**RECORDS SUPPLIED:**

## BEGIN

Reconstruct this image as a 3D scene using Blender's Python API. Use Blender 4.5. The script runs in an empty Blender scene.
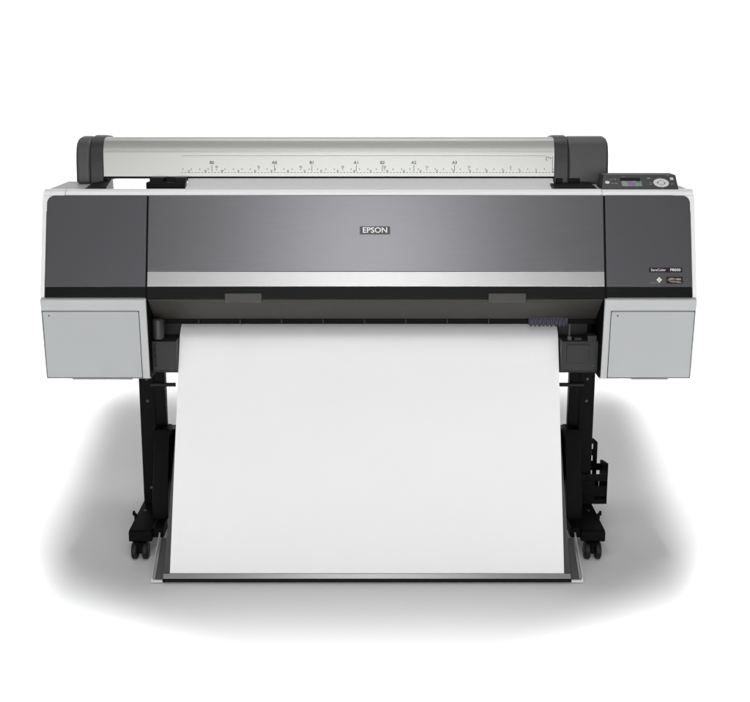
import bpy, bmesh, math, random
from mathutils import Vector, Matrix
random.seed(7)
S = 0.001                      # everything below is written in millimetres
scene = bpy.context.scene
COL = scene.collection

# ------------------------------------------------------------------ materials
def mat(name, col, rough=0.5, metal=0.0, bump=0.0, bscale=400, stretch=None, cvar=0.0, rvar=0.0,
        emit=None, estr=0.0, spec=0.5, aniso=0.0, coat=0.0):
    m = bpy.data.materials.new(name); m.use_nodes = True
    nt = m.node_tree; b = nt.nodes['Principled BSDF']
    b.inputs['Base Color'].default_value = (*col, 1)
    b.inputs['Roughness'].default_value = rough
    b.inputs['Metallic'].default_value = metal
    b.inputs['Specular IOR Level'].default_value = spec
    b.inputs['Coat Weight'].default_value = coat
    if aniso:
        b.inputs['Anisotropic'].default_value = aniso
        tg = nt.nodes.new('ShaderNodeTangent'); tg.direction_type = 'RADIAL'; tg.axis = 'X'
        nt.links.new(tg.outputs['Tangent'], b.inputs['Tangent'])
    tc = nt.nodes.new('ShaderNodeTexCoord'); mp = nt.nodes.new('ShaderNodeMapping')
    nt.links.new(tc.outputs['Object'], mp.inputs['Vector'])
    if stretch: mp.inputs['Scale'].default_value = stretch
    nz = nt.nodes.new('ShaderNodeTexNoise'); nz.inputs['Scale'].default_value = bscale
    nz.inputs['Detail'].default_value = 4
    nt.links.new(mp.outputs['Vector'], nz.inputs['Vector'])
    if bump:
        bp = nt.nodes.new('ShaderNodeBump'); bp.inputs['Strength'].default_value = bump
        bp.inputs['Distance'].default_value = 0.0006
        nt.links.new(nz.outputs['Fac'], bp.inputs['Height'])
        nt.links.new(bp.outputs['Normal'], b.inputs['Normal'])
    if cvar:
        mx = nt.nodes.new('ShaderNodeMixRGB'); mx.blend_type = 'MIX'
        mx.inputs['Color1'].default_value = (*[c*(1-cvar) for c in col], 1)
        mx.inputs['Color2'].default_value = (*[min(1, c*(1+cvar)) for c in col], 1)
        nt.links.new(nz.outputs['Fac'], mx.inputs['Fac'])
        nt.links.new(mx.outputs['Color'], b.inputs['Base Color'])
    if rvar:
        mr = nt.nodes.new('ShaderNodeMapRange')
        mr.inputs['To Min'].default_value = max(0, rough-rvar); mr.inputs['To Max'].default_value = min(1, rough+rvar)
        nt.links.new(nz.outputs['Fac'], mr.inputs['Value'])
        nt.links.new(mr.outputs['Result'], b.inputs['Roughness'])
    if emit:
        b.inputs['Emission Color'].default_value = (*emit, 1)
        b.inputs['Emission Strength'].default_value = estr
    return m

M = dict(
    backdrop = mat('white_backdrop', (.88,.88,.88), .9, cvar=.01, bscale=3, spec=.1),
    shell    = mat('silver_white_plastic', (.47,.478,.486), .40, bump=.05, bscale=900, cvar=.015),
    lip      = mat('white_gloss_plastic', (.92,.92,.92), .2, bump=.03, bscale=900, cvar=.01),
    door     = mat('pale_grey_plastic', (.40,.413,.422), .45, bump=.06, bscale=1200, cvar=.02),
    panel    = mat('dark_brushed_metal', (.195,.192,.204), .32, .88, bump=.06, bscale=14, stretch=(1,45,45), cvar=.10, rvar=.03),
    endpanel = mat('dark_grey_panel', (.092,.09,.099), .44, .55, bump=.06, bscale=700, cvar=.05),
    strip    = mat('brushed_aluminium', (.53,.53,.53), .34, .9, bump=.16, bscale=60, stretch=(.6,40,40), cvar=.07, rvar=.06),
    black    = mat('black_gloss_plastic', (.006,.006,.0065), .45, spec=.13, bump=.05, bscale=900),
    chute    = mat('brown_grey_plastic', (.042,.039,.035), .5, spec=.2, bump=.08, bscale=600, cvar=.05),
    tab      = mat('warm_grey_plastic', (.045,.043,.040), .5, bump=.05, bscale=600),
    chassis  = mat('charcoal_plastic', (.024,.024,.025), .55, spec=.3, bump=.12, bscale=900, cvar=.08),
    dark     = mat('dark_interior', (.004,.004,.004), .6, spec=.08, bump=.1, bscale=600),
    stand    = mat('black_powder_coat', (.0035,.0035,.0036), .5, spec=.06, bump=.25, bscale=1500, cvar=.1),
    rubber   = mat('black_rubber', (.007,.007,.007), .55, spec=.3, bump=.1, bscale=900),
    hub      = mat('wheel_hub_plastic', (.03,.03,.03), .4),
    cap      = mat('dark_cap_plastic', (.08,.08,.08), .5, bump=.12, bscale=1100, cvar=.05),
    capdark  = mat('black_cap_plastic', (.032,.032,.033), .45, bump=.12, bscale=1100, cvar=.05),
    cover    = mat('satin_silver_cover', (.54,.547,.525), .42, .60, cvar=.01, bscale=40, stretch=(.4,8,8)),
    ink      = mat('printed_grey_ink', (.15,.15,.15), .7),
    inklite  = mat('printed_light_ink', (.42,.42,.41), .6),
    white    = mat('printed_white', (.85,.85,.85), .5),
    badge    = mat('badge_dark', (.045,.045,.048), .35),
    badgered = mat('badge_black_red', (.018,.010,.009), .3),
    amber    = mat('printed_amber', (.35,.24,.06), .5),
    pink     = mat('printed_pale', (.55,.47,.45), .5),
    button   = mat('white_button', (.80,.80,.80), .4),
    greybtn  = mat('grey_button', (.30,.30,.30), .45),
    blue     = mat('blue_black_plastic', (.010,.010,.028), .4, bump=.2, bscale=120, cvar=.4),
    paper    = mat('white_paper', (.93,.93,.93), .75, bump=.03, bscale=1500, cvar=.008, spec=.25),
    fabric   = mat('charcoal_fabric', (.055,.050,.053), .75, bump=.5, bscale=2500, cvar=.12),
    blackfab = mat('black_fabric', (.012,.012,.012), .85, bump=.5, bscale=2500),
    bar      = mat('dark_metal_bar', (.30,.30,.30), .3, .95, bump=.05, bscale=60, stretch=(.5,30,30)),
    gusset   = mat('smoked_plastic', (.11,.11,.112), .3, bump=.03, bscale=500),
    chrome   = mat('chrome_rod', (.92,.92,.92), .35, .7),
)
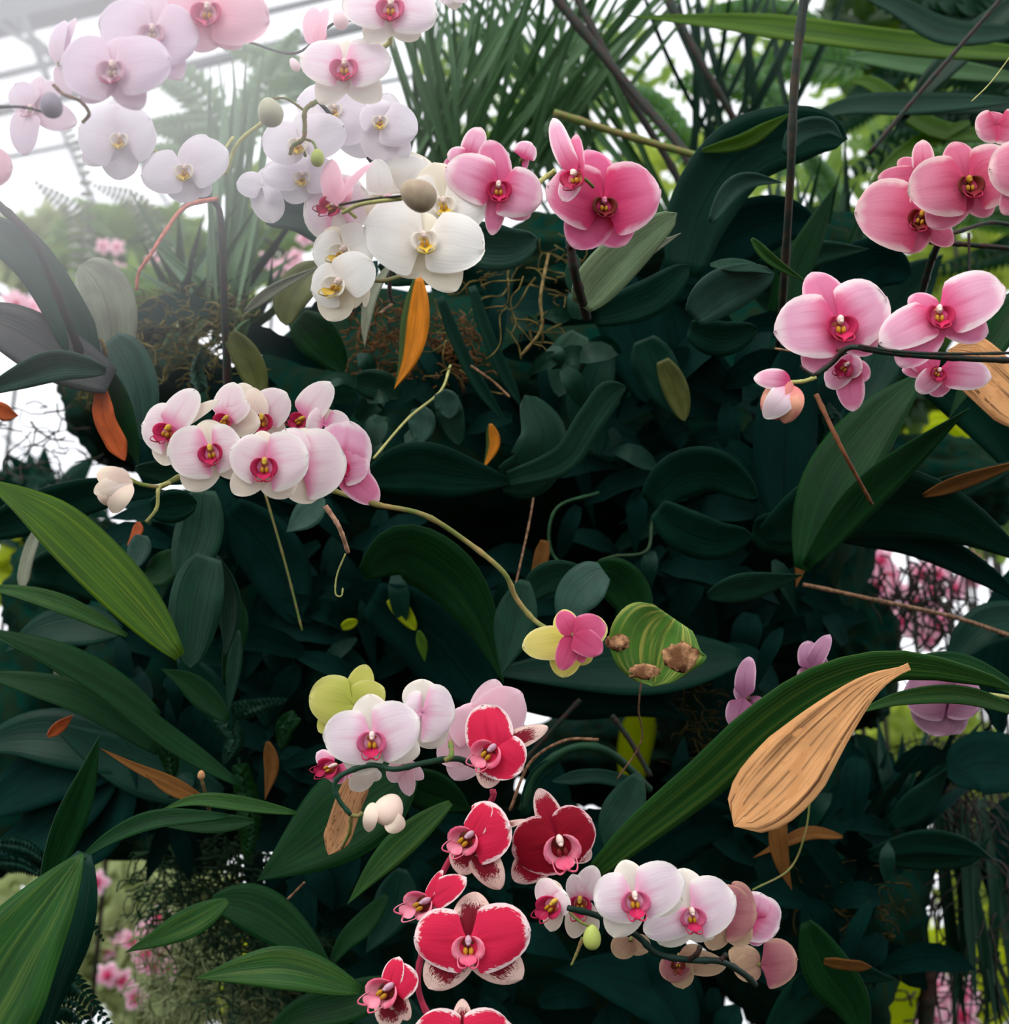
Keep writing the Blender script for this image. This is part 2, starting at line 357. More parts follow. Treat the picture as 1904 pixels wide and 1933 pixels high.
def flower(spray, kd, cx, cy, d, yaw=0, pitch=0, P=(), S=(), lip=None, k2=None):
    """cx, cy: where the column sits; P petals, S sepals as (tip x, tip y, full width[, skew]); lip = (size, turn in degrees)"""
    k = K[kd]; ty_, tp = math.tan(math.radians(yaw)), math.tan(math.radians(pitch))
    nrm = (RT*ty_+UP*tp-FW).normalized(); px = d/FPX
    def fr(x, y, z=0.0):
        dx, dy = x-cx, cy-y
        return at(x, y, d+(dx*ty_+dy*tp)*px)+nrm*(z*px)
    C0 = at(cx, cy, d)
    sz = max([math.hypot(p[0]-cx, p[1]-cy) for p in list(P)+list(S)] or [60])
    mb = MB()
    for q, s in enumerate(S):
        organ(mb, fr, (cx, cy), s[:2], s[2], 'sepal', -4-2*q, .05, .14, s[3] if len(s) > 3 else 0)
    # short flower stalk behind
    vs, fs = tube_v([C0-nrm*(t_*sz*.35*px)-UP*(t_*t_*sz*.12*px) for t_ in (0, .3, .6, 1)], [4.5*px, 4*px, 3.6*px, 3.4*px], 6); mb.add(vs, fs, None, 1)
    fo = mb.build('flower', [k['s'], stemg if kd not in ('white', 'lilac', 'rose') else stempl], spray, C0)
    for q, s in enumerate(P):
        m2 = MB(); organ(m2, fr, (cx, cy), s[:2], s[2], 'petal', 3+1.5*q, .1, .06, s[3] if len(s) > 3 else 0); m2.build('petal', k['p'], fo, C0)
    if lip:
        ls, la = lip[0], math.radians(lip[1] if len(lip) > 1 else 0); ca, sa = math.cos(la), math.sin(la)
        def lf(x, y, z): return fr(cx+x*ca-y*sa, cy-(x*sa+y*ca), z)  # local x right, y up
        m3 = MB()
        def sheet(fn, nu, nv, mi):
            vs = [lf(*fn(i/nu, j/nv)) for i in range(nu+1) for j in range(nv+1)]; m = nv+1
            m3.add(vs, [(i*m+j, i*m+j+1, (i+1)*m+j+1, (i+1)*m+j) for i in range(nu) for j in range(nv)], [(i/nu, j/nv) for i in range(nu+1) for j in range(nv+1)], mi)
        for sgn in (-1, 1):   # side lobes standing up and curving in around the column
            def side(u, v, sgn=sgn):
                a = math.radians(68-150*u); ww = math.sin(math.pi*min(1, u*.86+.1))
                rr = .24+(.16+.08*math.sin(3*u))*ww*(v*1.0) ; zz = .06+.34*math.sin(v*1.9)*ww
                return (sgn*ls*rr*math.cos(a)*1.15, ls*(-.13+rr*math.sin(a)*1.35), ls*zz)
            sheet(side, 9, 5, 0)
        # front lobe: arrow shaped with a raised keel
        def front(u, v):
            vv = v*2-1; wd = .08+.2*math.sin(math.pi*min(1, u*1.1))**.8 if u < .9 else .06
            return (ls*vv*wd, ls*(-.38-.32*u+.08*abs(vv)), ls*(.14+.3*math.sin(u*1.9)+.16*abs(vv)**2))
        sheet(front, 9, 6, 1)
        for sgn in (-1, 1):   # tendrils at its tip
            pw, rr = [], []
            for i in range(11):
                t_ = i/10; a = t_*3.6
                pw.append(lf(sgn*ls*(.04+.3*math.sin(a*.5)), ls*(-.68+.26*t_-.1*math.sin(a)), ls*(.42+.22*math.sin(a)))); rr.append(ls*.04*(1-.65*t_)*px)
            vs, fs = tube_v(pw, rr, 5); m3.add(vs, fs, None, 3)
        blob(m3, lf, 0, -ls*.16, ls*.02, ls*.27, ls*.36, ls*.07, 4, 14, 8)
        blob(m3, lf, -ls*.09, -ls*.24, ls*.22, ls*.08, ls*.13, ls*.1, 2); blob(m3, lf, ls*.09, -ls*.24, ls*.22, ls*.08, ls*.13, ls*.1, 2)
        m3.build('lip', [k['l'], k['f'], k['c'], k['t'], k.get('th', throat)], fo, C0)
        m4 = MB(); blob(m4, lf, 0, ls*.1, ls*.2, ls*.11, ls*.17, ls*.17, 0, 10, 8); blob(m4, lf, 0, ls*.02, ls*.33, ls*.07, ls*.06, ls*.06, 0)
        m4.build('column', k['k'], fo, C0)
    return fo
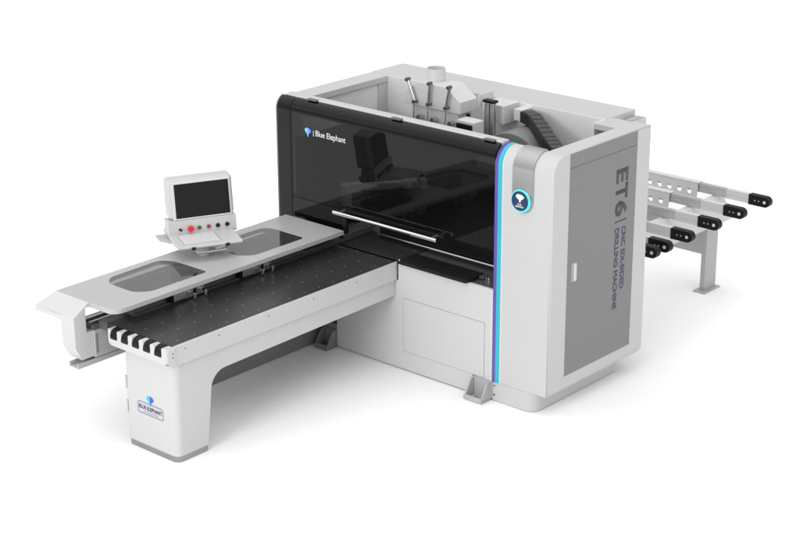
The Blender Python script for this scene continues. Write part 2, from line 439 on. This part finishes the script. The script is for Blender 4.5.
# interior deck, gantry curtain
MB().box(-2.80, -.06, .03, 1.2, .60, .62).out('bed', M['alu_dark'], mc)
MB().box(-1.448, XC - .002, .031, 1.15, .925, .953).out('inner_deck', M['alu_dark'], mc)
MB().box(-2.0, -.45, .40, .42, .975, 1.33).out('curtain', M['blackplastic'], mc, bevel=.002)
MB().cyl((-2.0, .375, .985), (-.44, .375, .985), .0105, n=16).out('guide_rod', M['chrome'], mc)
# black sliding tray on the deck
tr = MB().box(-1.42, -.68, -.035, .20, .957, .984).out('sliding_tray', M['blackplastic'], mc, bevel=.003)
MB().box(-.678, -.63, .13, .19, .958, .98).out('tray_catch', M['alu_dark'], tr, bevel=.003)
for x in (-.615, -.585): MB().cyl((x, .15, .955), (x, .15, .982), .009, n=10).out('bolt', M['chrome'], tr)
MB().cyl((-1.405, -.018, .984), (-1.405, -.018, .996), .010, n=10).out('bolt', M['chrome'], tr)
# gantry and dust hood seen in the open top
gx = MB().box(-2.5, -.6, .95, 1.15, 1.55, 1.80).out('gantry_beam', M['white'], mc, bevel=.004)
dh = MB().prism([(-2.02, 2.075), (-1.40, 2.075), (-1.40, 2.185), (-1.62, 2.30), (-1.86, 2.30), (-2.02, 2.185)], .75, .762, 'Y')
dh = MB(); fr = [(-2.02, 2.075), (-1.40, 2.075), (-1.40, 2.175), (-1.56, 2.285), (-1.86, 2.285), (-2.02, 2.175)]
dh.prism(fr, .75, .98, 'Y')
dho = dh.out('dust_hood', M['bright'], mc, bevel=.004)
MB().box(-1.96, -1.44, .77, .96, 1.80, 2.074).out('dust_duct', M['bright'], dho, bevel=.02)
def ring(name, c, r, t, h, mat, par):
    b = MB(); n = 40; vs = []
    for z in (c[2], c[2] + h):
        for rr in (r, r - t):
            for i in range(n): a = 2*math.pi*i/n; vs.append((c[0] + rr*math.cos(a), c[1] + rr*math.sin(a), z))
    fs = []
    for i in range(n):
        j = (i + 1) % n
        fs += [(i, j, 2*n + j, 2*n + i), (n + i, n + j, 3*n + j, 3*n + i), (2*n + i, 2*n + j, 3*n + j, 3*n + i), (i, j, n + j, n + i)]
    return finish(name, vs, fs, mat, par)
ring('dust_pipe', (-1.79, .90, 2.285), .082, .006, .105, M['bright'], dho)
for (x, xb) in ((-1.945, -1.87), (-1.70, -1.715), (-1.485, -1.52)):
    c = MB().cyl((x, .715, 2.295), (xb, .715, 2.125), .0135, n=16).out('air_cylinder', M['steel'], dho, bevel=.002)
    MB().cyl((x - .004, .69, 2.300), (x - .004, .735, 2.300), .0165, n=16).out('end_joint', M['alu_dark'], c)
    MB().cyl((xb, .69, 2.118), (xb, .735, 2.118), .016, n=16).out('end_joint', M['alu_dark'], c)
    MB().cyl((xb - .004, .715, 2.118), (xb - .014, .715, 1.97), .0055, n=10).out('piston_rod', M['chrome'], c)
    MB().cyl((xb + .045, .75, 1.985), (xb + .045, .70, 1.985), .024, n=16).out('knuckle', M['steel'], c)
# perforated side plate and aluminium post
holes = [[(1.02 + .035*k + .010*math.cos(R(a)) , 2.135 + .010*math.sin(R(a))) for a in range(0, 360, 60)] for k in range(4)]
MB().prism([(.985, 2.10), (1.18, 2.10), (1.18, 2.20), (.985, 2.20)], -1.395, -1.385, 'X', holes).out('perforated_plate', M['bright'], mc)
ap = MB().box(-1.245, -1.195, .875, .925, 1.70, 2.185).box(-1.190, -1.145, .88, .92, 1.70, 2.185).out('profile_post', M['alu'], mc, bevel=.008)
MB().box(-1.255, -1.135, .865, .93, 2.186, 2.208).out('post_cap', M['rubber'], ap, bevel=.004)
mt = MB().box(-1.33, -1.14, .62, .75, 1.93, 2.075).out('motor_housing', M['bright'], mc, bevel=.012)
MB().box(-1.32, -1.16, .60, .619, 1.93, 2.05).out('motor_fan', M['rubber'], mt, bevel=.004)
MB().cyl((-1.395, .84, 2.055), (-1.375, .84, 2.055), .016, n=16).out('pipe_plug', M['rubber'], dho)
# articulated arm standing behind the smoked hood
ab = MB().cyl((-2.30, .30, 1.20), (-2.30, .30, 1.39), .052, n=32).out('inner_arm', M['arm'], mc, bevel=.006)
d = Vector((-1.911 + 2.30, .856 - .30, 0)).normalized(); s = d.cross(Z3)
m = basis((-2.30, .30, 1.365), d, s, Z3)
MB().box(.03, .14, -.035, .035, -.055, .035, m).out('arm_joint', M['arm'], ab, bevel=.01)
MB().box(.14, .50, -.028, .028, -.040, .022, m).out('arm_link', M['arm'], ab, bevel=.008)
MB().box(.50, .64, -.032, .032, -.050, .032, m).out('arm_joint', M['arm'], ab, bevel=.012)
MB().box(.66, .72, -.045, .045, -.060, .030, m).out('arm_end', M['arm'], ab, bevel=.012)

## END

Keep only the lines that hold the string "part", and copy them out.

**OUTPUT FOR THIS EXERCISE:**
Keep writing the Blender script for this image. This is part 2, starting at line 357. More parts follow. Treat the picture as 1904 pixels wide and 1933 pixels high.
The Blender Python script for this scene continues. Write part 2, from line 439 on. This part finishes the script. The script is for Blender 4.5.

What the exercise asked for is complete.